When Amy passed, I didn’t know how to process the loss of one of the most important and meaningful people in my life. How could someone so full of life be gone so abruptly? Why hadn’t I made more of an effort to see her before and after I saw her at our friend’s wedding? Why did I just assume that she would be there whenever life settled down? As I thought back to so many memories, I realized we had so many that only I would carry into the future. I felt a responsibility to do Amy’s memory justice in my own life. Amy loved people, loved life and truly listened to those who spoke to her. When you knew her, you loved her. When you talked to her, she would intently listen to you and give you the support and feedback you needed. There was nothing cookie cutter, standard or phony about her. She also had a brilliant mind (I will always remember her taking the plastic wrap off of her finance book that she opened up for the first time the night before the final ) but was never pretentious or made anyone feel lesser. I miss her and will miss her for the rest of my life.
Part of her legacy that I want to instill in Shefali is that this life is fleeting and that you should cherish those who truly love you, are loyal to you and have your back; that you shouldn’t wait for life to settle down and be more convenient to prioritize those you love and spend time with them; and that you should give as much love as you can each day and make people feel as important to you as Amy made me feel. Life isn’t always easy and we should use our energy to connect with others and look out for one another, rather than wasting precious time on negativity. Amy was a light in this world and I hope to carry on that light and continue to share about Amy with Shefali and others, so that they will carry on that light, as well. ❤️
Spring Break Fun!
I think of Amy often and miss her. On this Easter Sunday may we remember the Resurrection of our Lord and that we will see Amy again!

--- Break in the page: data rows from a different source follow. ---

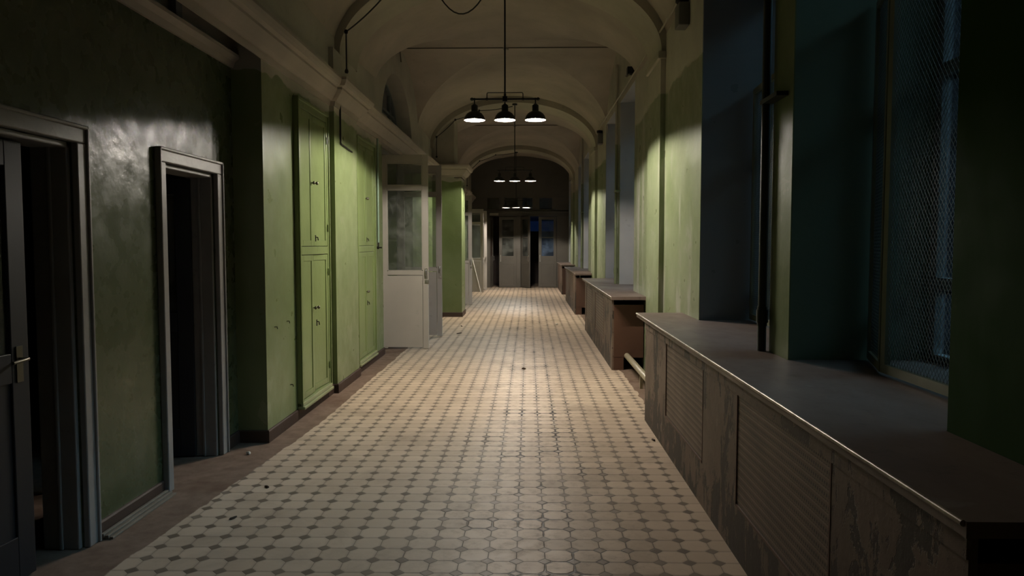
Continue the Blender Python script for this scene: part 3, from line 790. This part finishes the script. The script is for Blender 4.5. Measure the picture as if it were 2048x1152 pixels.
    # shallow vertical ridge of the pier face
# conduit across the vault in the second and third bay
for y, lab in ((12.42, 'thin conduit crossing the vault behind the nearest lamp'), (20.42, 'thin conduit crossing the vault behind the middle lamp')):
    pts = []
    for i in range(25):
        u = -.985 + 1.97*i/24; pts.append((XC+VA*u, y, vz(u, y)-.03))
    pts = [(pts[0][0]+.02, y, 4.55)] + pts
    root = empty('ceiling_conduit', (XC, y, 4.7)); tag(root, lab, 'conduit', 'conduits crossing the vault')
    m = MB(); m.tube(pts, .010, 8); m.build('tube', M['conduit'], root, smooth=40)
    m = MB(); m.lathe([(0, 0), (.045, 0), (.045, .035), (0, .04)], (XC-.06, y, vz(0, y)-.065), 14); m.build('junction_box', M['pale'], root)
m = MB(); m.tube([(1.40, 5.0, 3.90), (1.40, 8.2, 3.86), (1.40, 9.15, 3.86), (1.40, 15.9, 3.90)], .011, 8)
single(m, 'wall_conduit', M['rib'], 'thin conduit running along the top of the window wall', 'conduit')
def knob_at(m, p): m.lathe([(0, -.022), (.016, -.02), (.022, 0), (.016, .02), (0, .022)], p, 10)
for i, yr in enumerate(RIBS):
    y = yr-.02
    root = empty('festoon_cable', (-1.5, y, 4.2))
    tag(root, ['black cable looped over the nearest arch rib on porcelain knobs', 'black cable looped over the second arch rib behind the nearest lamp', 'black cable looped over the farthest arch rib'][i], 'cable', 'cables looped over the arch ribs')
    K = [(-.34, y-.1, 4.50), (-1.05, y, 4.43), (-1.56, y, 4.24), (-1.965, y, 3.88), (-1.965, y, 3.46)]
    pts = []
    for a, b in zip(K, K[1:]):
        a, b = Vector(a), Vector(b)
        sag = (.42 if (i == 0 and a.x > -.5) else .02)
        for j in range(14 if sag > .1 else 6):
            t = j/(14 if sag > .1 else 6); p = a.lerp(b, t); p.z -= sag*4*t*(1-t); pts.append(p)
    pts.append(Vector(K[-1]))
    m = MB(); m.tube(pts, .008, 6); m.build('cord', M['cable'], root, smooth=60)
    for kq in K[1:]:
        m = MB(); knob_at(m, kq); m.build('insulator', M['cable'], root, smooth=50)
m = MB(); x = XL+.062; m.tube([(x, 8.22, 3.10), (x, 8.22, 2.70), (x, 8.24, 2.685), (x, 8.75, 2.66)], .009, 8)
single(m, 'wall_cable', M['cable'], 'dark cable dropping below the cornice between the two cupboards', 'cable')
root = empty('wall_pipe', (XL+.02, 10.45, 1.5)); tag(root, 'thin pale teal pipe on the wall strip beside the open grey door', 'pipe')
m = MB(); m.tube([(XL+.02, 10.45, 3.05), (XL+.02, 10.45, 1.62)], .013, 10); m.build('tube', M['teal'], root, smooth=40)
m = MB(); m.lathe([(0, 0), (.018, .0), (.02, .02), (.008, .03), (.008, .05), (.016, .055), (0, .07)], (XL, 10.45, 1.55), 12, 'x'); m.tube([(XL+.02, 10.45, 1.62), (XL+.02, 10.45, 1.53)], .009, 8); m.build('valve', M['iron'], root, smooth=40)

# small fittings
for i, (y, z, lab) in enumerate(((7.15, 3.60, 'grey loudspeaker box high on the window wall before the nearest arch'), (15.2, 3.58, 'grey loudspeaker box high on the window wall before the second arch'))):
    root = empty('wall_speaker', (XR_-.06, y, z)); tag(root, lab, 'speaker', 'loudspeaker boxes on the window wall')
    m = MB(); m.box(XR_-.10, y-.10, z, XR_, y+.10, z+.21); m.build('case', M['box_grey'], root, bevel=.01)
    m = MB(); m.lathe([(0, .0), (.05, .0), (.06, .01), (.06, .05), (.02, .06), (0, .06)], (XR_-.06, y-.02, z+.215), 16); m.build('driver', M['iron'], root, smooth=40)
root = empty('camera_bracket', (1.40, 10.72, 3.93)); tag(root, 'small dark bracket with pale clip high on the window wall', 'bracket')
m = MB(); m.box(1.37, 10.66, 3.96, XR_, 10.78, 4.06); m.build('housing', M['iron'], root, bevel=.006)
m = MB(); m.tube([(1.40, 10.70, 3.96), (1.36, 10.69, 3.92), (1.34, 10.68, 3.93)], .012, 8); m.build('clip', M['pale'], root, smooth=40)
m = MB(); m.box(-1.42, YF-.075, 2.645, -1.10, YF-.032, 2.735)
single(m, 'sign_box', M['pale'], 'small pale blank sign box over the unlit opening in the end partition', 'sign box', bevel=.008)
# hooks and nails left in the wall beside the first cupboard
for i, (y, z, lab) in enumerate(((6.18, .915, 'bent nail in the wall left of the first cupboard, nearest the pier corner'), (6.50, .93, 'bent nail in the wall just left of the first cupboard frame'), (6.57, .36, 'cross-shaped nail low in the wall beside the first cupboard'))):
    m = MB(); x = XL
    m.tube([(x, y, z), (x+.02, y, z), (x+.023, y, z-.018)], .0035, 6); m.bar((x+.003, y-.014, z), (x+.003, y+.014, z), .005, .005)
    single(m, 'wall_nail', M['iron'], lab, 'nail')
# white stick leaning on the far leaf
m = MB(); m.tube([(-1.53, 24.30, .012), (-1.86, 24.70, 1.19)], .016, 10)
single(m, 'wooden_stick', M['whitestick'], 'long thin white stick leaning against the fourth open door leaf', 'stick', smooth=40)
# lath strips at the foot of the near wall
m = MB()
for j, (dx, dz) in enumerate(((.02, .030), (.045, .022), (.07, .014))): m.box(XLN+dx, 3.96, 0, XLN+dx+.02, 4.70, dz)
single(m, 'floor_lath', M['lath'], 'grooved pale wooden strip lying along the foot of the near wall between the doorways', 'wooden strip', bevel=.003)
def shard(p, s, mat, name, label, seed):
    rnd = random.Random(seed); m = MB()
    bmesh.ops.create_icosphere(m.bm, subdivisions=2, radius=1)
    for v in m.bm.verts: v.co = Vector((v.co.x*s[0], v.co.y*s[1], max(-.6, v.co.z)*s[2]))*(1+rnd.uniform(-.18, .18))
    bmesh.ops.rotate(m.bm, verts=m.bm.verts, cent=(0, 0, 0), matrix=Matrix.Rotation(rnd.uniform(0, 3), 3, 'Z'))
    lo = min(v.co.z for v in m.bm.verts)
    bmesh.ops.translate(m.bm, verts=m.bm.verts, vec=(p[0], p[1], -lo))
    single(m, name, mat, label, 'litter', smooth=40)
shard((.56, 14.9), (.022, .022, .02), M['debris_white'], 'plaster_crumb', 'small white plaster crumb on the floor before the second radiator cover', 1)
shard((-1.24, 13.4), (.09, .012, .01), M['debris_brown'], 'wood_splinter', 'dark splinter on the floor just past the open grey doors', 2)
shard((-1.30, 14.6), (.07, .010, .01), M['debris_brown'], 'wood_splinter', 'dark splinter on the floor before the deep green pier', 3)
shard((1.02, 6.1), (.025, .012, .008), M['debris_brown'], 'cigarette_stub', 'brown stub on the floor at the foot of the foreground radiator cover', 4)
shard((-2.13, 5.62), (.018, .016, .014), M['debris_white'], 'plaster_crumb', 'pale crumb on the cement strip in front of the second small doorway', 5)
shard((-.06, 9.6), (.03, .02, .012), M['debris_brown'], 'dry_leaf', 'brown scrap on the tiles in the middle of the corridor', 6)
shard((-1.72, 4.85), (.025, .010, .008), M['debris_brown'], 'wood_chip', 'dark chip near the tile edge opposite the nearest doorways', 7)
shard((-1.72, 4.28), (.008, .03, .008), M['debris_brown'], 'wood_chip', 'small dark chip on the tiles closest to the camera', 8)

# ------------------------------------------------------------------ world, camera, view
w = bpy.data.worlds.new('dusk'); bpy.context.scene.world = w; w.use_nodes = True
nt = w.node_tree; bg = nt.nodes['Background']
tc = nt.nodes.new('ShaderNodeTexCoord'); sx = nt.nodes.new('ShaderNodeSeparateXYZ'); rp = nt.nodes.new('ShaderNodeValToRGB')
nt.links.new(tc.outputs['Generated'], sx.inputs[0]); nt.links.new(sx.outputs['Z'], rp.inputs[0])
rp.color_ramp.elements[0].position = .42; rp.color_ramp.elements[0].color = (.0026, .0062, .021, 1)
rp.color_ramp.elements[1].position = .62; rp.color_ramp.elements[1].color = (7.6, 14.5, 18.5, 1)
nt.links.new(rp.outputs[0], bg.inputs['Color']); bg.inputs['Strength'].default_value = 1.0

cam = bpy.data.cameras.new('camera'); co = bpy.data.objects.new('camera', cam); COL.objects.link(co)
F, VX, VY = 1510.0, 1057.0, 488.0
cam.sensor_width = 36; cam.lens = 36*F/2048; cam.clip_start = .05; cam.clip_end = 200
pitch = math.atan((576-VY)/F); yaw = math.atan((VX-1024)/math.hypot(F, 576-VY))
co.location = (0, 0, 1.6); co.rotation_euler = (PI/2-pitch, 0, yaw)
sc = bpy.context.scene; sc.camera = co
sc.view_settings.view_transform = 'Standard'; sc.view_settings.look = 'None'
sc.view_settings.exposure = 0.0; sc.view_settings.gamma = .9
sc.cycles.max_bounces = 8; sc.cycles.diffuse_bounces = 5; sc.cycles.glossy_bounces = 4; sc.cycles.transparent_max_bounces = 24
sc.cycles.sample_clamp_indirect = 6.0
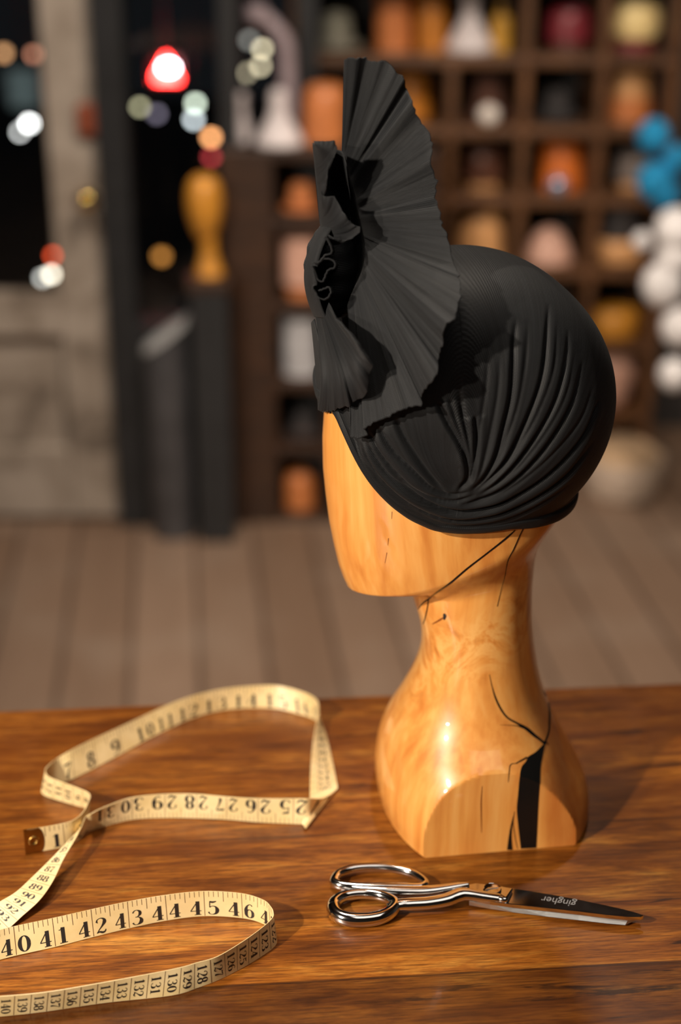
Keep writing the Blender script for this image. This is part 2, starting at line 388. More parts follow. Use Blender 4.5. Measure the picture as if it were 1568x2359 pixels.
# ---- door_1: peeling limewashed door, glazed above, panelled below
dx1 = X(262, DY); dx0 = dx1-0.98
door = bpy.data.objects.new('door_1', None); COL.objects.link(door); door.location = ((dx0+dx1)/2, DY, 0); door['_org'] = [(dx0+dx1)/2, DY, 0.0]; struct(door)
st_w = dx1-X(156, DY)
def rough_box(name, x0, x1, z0, z1, y, th, m, parent):
    bm = bmesh.new(); b = MB(); b.box(((x0+x1)/2, y, (z0+z1)/2), (x1-x0, th, z1-z0)); o = b.build(name, m, parent, smooth=False); bevel(o, 0.006); return o
zr = Z(668, DY)
rough_box('stile', dx1-st_w, dx1, 0.012, 2.2, DY, 0.06, M['plaster'], door)
rough_box('stile', dx0, dx0+st_w, 0.012, 2.2, DY, 0.06, M['plaster'], door)
rough_box('bottom_panel', dx0+st_w, dx1-st_w, 0.19, zr-0.10, DY+0.012, 0.03, M['plaster'], door)
rough_box('middle_rail', dx0+st_w, dx1-st_w, zr-0.11, zr, DY, 0.058, M['plaster'], door)
rough_box('bottom_rail', dx0+st_w, dx1-st_w, 0.012, 0.20, DY, 0.058, M['plaster'], door)
rough_box('top_rail', dx0+st_w, dx1-st_w, 2.05, 2.2, DY, 0.058, M['plaster'], door)
b = MB(); b.box(((dx0+dx1)/2, DY+0.005, (zr+2.05)/2), (0.98-2*st_w+0.01, 0.006, 2.05-zr+0.01)); gp = b.build('glass_pane', M['glass'], door, smooth=False)
kb = on_y(200, 462, DY-0.09)
b = MB(); b.tube([(kb[0], DY-0.03, kb[2]), (kb[0], DY-0.075, kb[2])], 0.009, up=(1, 0, 0))
ring = [(0.0001, -0.024), (0.012, -0.022), (0.022, -0.012), (0.025, 0.0), (0.021, 0.013), (0.010, 0.022), (0.0001, 0.024)]
v = []; n_ = 24
for r_, z_ in ring:
    for k in range(n_): a_ = 2*math.pi*k/n_; v.append((kb[0]+r_*math.cos(a_), kb[1]+z_, kb[2]+r_*math.sin(a_)))
b.add(v, [(i*n_+k, i*n_+(k+1)%n_, (i+1)*n_+(k+1)%n_, (i+1)*n_+k) for i in range(len(ring)-1) for k in range(n_)])
knob = b.build('door_knob', NT('polished_brass').set(Base_Color=srgb(226, 190, 110), Metallic=1.0, Roughness=0.08).m, door); knob['label'] = 'round polished brass knob'
lt = on_y(208, 276, DY-0.04)
b = MB(); b.box((lt[0], DY-0.042, lt[2]), (0.062, 0.025, 0.075)); lk = b.build('rim_lock', plain('rusty_iron', srgb(132, 62, 34), 0.7), door, smooth=False); bevel(lk, 0.012, 3); lk['label'] = 'rusty orange rim lock'
# ---- black frame posts and the shop window
jx0, jx1 = dx1+0.004, X(330, DY)
slab('trim_2', ((jx0+jx1)/2, DY, 1.525), (jx1-jx0, 0.12, 3.05), M['black'])
slab('trim_3', ((dx0+dx1)/2, DY, 2.26), (0.98, 0.12, 0.10), M['black'])
slab('wall_back_left', ((dx0-2.6)/2, DY+0.05, 1.525), (dx0+2.6, 0.1, 3.05), M['wallp'])
slab('wall_back_above', ((dx0+xs)/2, DY+0.05, 2.68), (xs-dx0, 0.1, 0.73), M['wallp'])
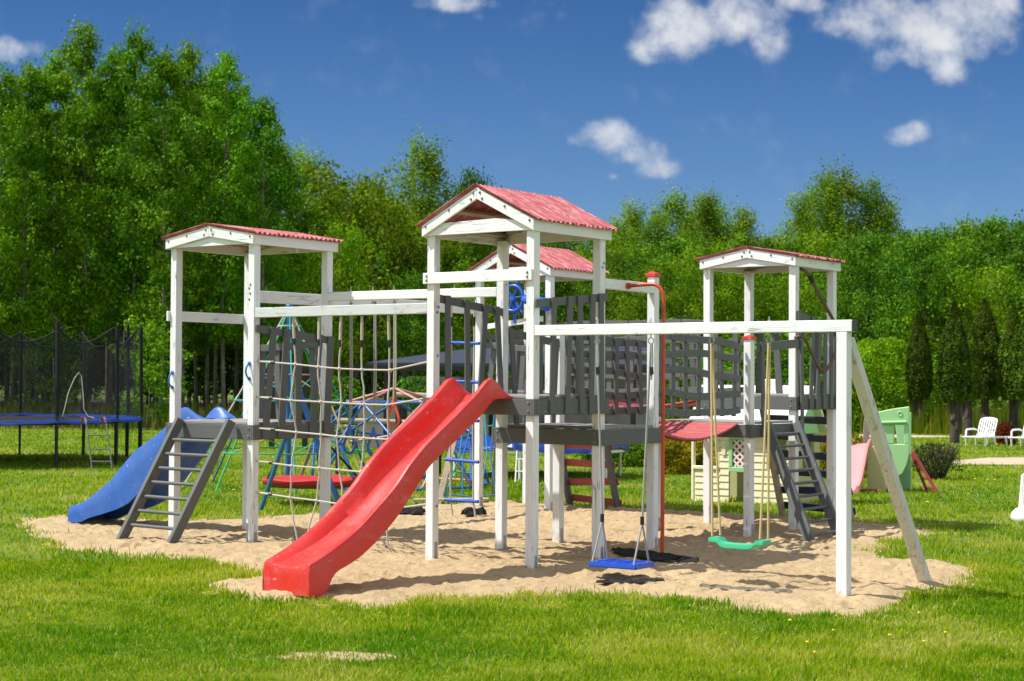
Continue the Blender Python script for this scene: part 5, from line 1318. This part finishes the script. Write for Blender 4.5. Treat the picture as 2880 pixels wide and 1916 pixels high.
# ---- green toy climber with pink slide
GC = thing('toy_climber', 'pale green plastic toddler climber with pink slide and red ladder', 'toy climber', loc=(6.55, 29.1, 0), rot=-.3)
fp = MB()
for poly in ([(-.12, 1.131), (.42, 1.131), (.42, 1.46), (.15, 1.42), (-.12, 1.36)], [(-.12, .801), (.16, .801), (.16, 1.129), (-.12, 1.129)], [(.33, .801), (.42, .801), (.42, 1.129), (.33, 1.129)],
             [(-.12, .80), (-.12, .50), (-.02, .40), (.16, .20), (.30, .28), (.38, .45), (.42, .62), (.42, .80)]):
    fp.prism([(x, .0, z) for x, z in poly], (0, .07, 0))
obj('front_panel', fp, 'pale_green_plastic', GC, bevel=.012)
obj('lower_panel', MB().prism([(-.30, -.004, .76), (-.30, -.004, -.05), (.02, -.004, -.05), (.0, -.004, .36), (-.10, -.004, .50), (-.124, -.004, .76)], (0, .074, 0)), 'olive_and_shaded_cream_plastic', GC, bevel=.012)
obj('ledge', MB().bar((-.10, -.022, 1.17), (.38, -.022, 1.19), .05, .045), 'pale_green_plastic', GC, bevel=.015)
obj('spy_hole', MB().tube([(.26+.035*math.cos(a), -.004, 1.33+.04*math.sin(a)) for a in np.linspace(0, 2*math.pi, 16, endpoint=False)], .009, 6, closed=True), 'pale_green_plastic', GC, smooth=60)
obj('rear_panel', MB().prism([(.10, .80, 1.30), (.40, .80, 1.34), (.40, .80, -.05), (.20, .80, -.05), (.18, .80, .6)], (0, .07, 0)), 'pale_green_plastic', GC, bevel=.01)
sa = MB()
for poly in ([(-.36, .70), (-.24, .70), (-.25, 1.20), (-.34, 1.15)], [(-.34, 1.152), (-.25, 1.202), (-.06, 1.202), (.0, 1.25), (-.05, 1.36), (-.20, 1.40), (-.31, 1.30)], [(-.06, .70), (.0, .70), (.0, 1.20), (-.06, 1.20)]):
    sa.prism([(x-.06, .40, z) for x, z in poly], (0, .07, 0))
obj('side_arch', sa, 'mauve_plastic', GC, bevel=.008)
obj('side_wall', MB().prism([(-.30, .074, .0), (-.30, .80, .0), (-.30, .80, .70), (-.30, .074, .70)], (.05, 0, 0)), 'olive_and_shaded_cream_plastic', GC)
obj('platform', MB().box((-.24, .076, .56), (.38, .798, .62)), 'mauve_plastic', GC, bevel=.01)
obj('entry_post', MB().prism([(-.80, -.05, 1.30), (-.72, -.05, 1.15), (-.68, -.05, .8), (-.76, -.05, .70), (-.84, -.05, .75)], (0, .07, 0)), 'pale_green_plastic', GC, bevel=.01)
q = []; tab = [(0, .78), (.08, .79), (.2, .74), (.38, .55), (.55, .32), (.72, .12), (.85, .03), (.95, .0)]
ts, zs = smooth_tab(tab, 28, 2)
sec = [(-.26, -.05), (-.265, .09), (-.235, .10), (-.20, .02), (0, .0), (.20, .02), (.235, .10), (.265, .09), (.26, -.05)]
dx, dy = -.62, -.50
for s, z in zip(ts, zs):
    for a, b in sec: q.append((-.50+a*1.02-.16*s, .16-s*.95, z+b))
M = len(sec); fs = [(i*M+j, i*M+j+1, (i+1)*M+j+1, (i+1)*M+j) for i in range(27) for j in range(M-1)]+[tuple(range(M)), tuple(range(27*M+M-1, 27*M-1, -1))]
obj('slide_chute', MB().add(q, fs), 'pink_plastic', GC, smooth=50)
obj('slide_foot', MB().box((-.40, -.30, -.05), (-.02, -.24, .02)), 'maroon_plastic', GC, bevel=.01)
lad = obj('ladder_rail', MB().bar((.47, .03, .68), (.92, -.1, -.05), .05, .06, (0, 1, 0)), 'maroon_plastic', GC, bevel=.012)
obj('ladder_rail', MB().bar((.44, .36, .62), (.72, .22, -.05), .05, .06, (0, 1, 0)), 'maroon_plastic', GC, bevel=.012)
for f in (.2, .42, .64, .86):
    a = Vector((.47, .03, .68)).lerp(Vector((.92, -.1, -.05)), f); b = Vector((.44, .36, .62)).lerp(Vector((.72, .22, -.05)), f)
    obj('tread', MB().bar(a, b, .06, .04), 'maroon_plastic', lad, bevel=.008)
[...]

I love you and miss you my dear friend! Thank you for all the life lessons and the memories!
Great Coworker
I worked with Amy at Northern Trust from 1996-1998. Amy was not only fun to work with and very smart, but she was always willing to help someone on her team. I remember struggling for hours trying to find the problem with an investment account statement, I asked Amy for help and she found the issue in five minutes. I also had the pleasure of working with Jon at that time. We often talked about the Beatles, but once Jon took a liking to Amy that soon became the topic of our conversations! Jon- my deepest condolences to you and your family.